Community-based groundwater management approaches have shown positive results given the strong social capital in most rural areas of the country. But making this approach work has meant intensive and long engagement of one or the other resource/ expert organizations - the paucity of which have hindered scale-up of such models. Many developed countries have tried market-based methods to regulate groundwater extraction and use but with largely unregulated and informal water markets both for irrigation and domestic uses, it is less likely to work in a developing country like India.

Supply augmentation has been a focus of India’s governments and civil society organizations for the last four decades with several watershed programs dotting the water management landscape of India since the 1950s. Even though estimation of Managed Aquifer Recharge (MAR) potential has been a challenge, it can be safely said that India has the largest MAR potential in the world. MAR is the intentional recharge of aquifers by directing flow of surface water into them for their subsequent recovery.

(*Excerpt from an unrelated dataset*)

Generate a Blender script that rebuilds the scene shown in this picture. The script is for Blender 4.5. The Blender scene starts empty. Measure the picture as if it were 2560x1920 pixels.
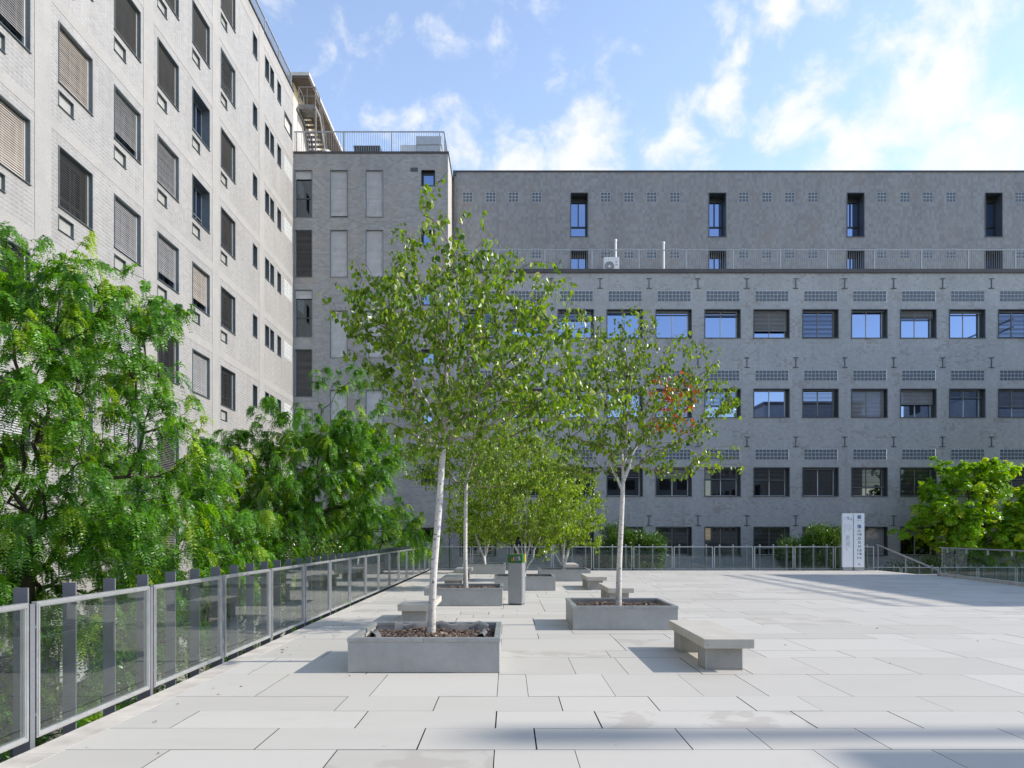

In India, it has been achieved by increasing the surface area of water harvesting bodies (like tanks) through desiltation, slowing down flow of water along a slope through trenches, field bunding, gully plugging etc. But without efficient demand management, recharge measures solely cannot keep groundwater from declining. The government has promoted water saving technologies like drip and sprinklers in agriculture, incentivized less-water intensive crops through subsidies and the agricultural policy of Minimum Support Price but their effectiveness in demand management is yet to be ascertained.

India has drafted three water policies since independence and the focus has shifted from provisioning of basic water and sanitation services to people in 1987 to use of data for better decision making in 2012. Guidelines of the policies, however, have not been translated to action on the ground. Recommended authorities at basin-level have not been created so far and the role of communities in water management has not shaped up as recommended. Poor investment in developing capacities of community-level functionaries, fragmented accountabilities between agencies, and externalities caused by other policies and programs (energy, food etc.) are some issues that need to be resolved in the next National Water Policy, which is expected to be drafted in 2020.

Meanwhile, as water users, every person - whether residing in urban or rural area - needs to understand the importance of reducing consumption, promoting recycling and reuse, preventing contamination and pollution, and increasing awareness of fellow users on water related issues. After all, in a country with nearly 1.4 billion people, every drop can make a difference.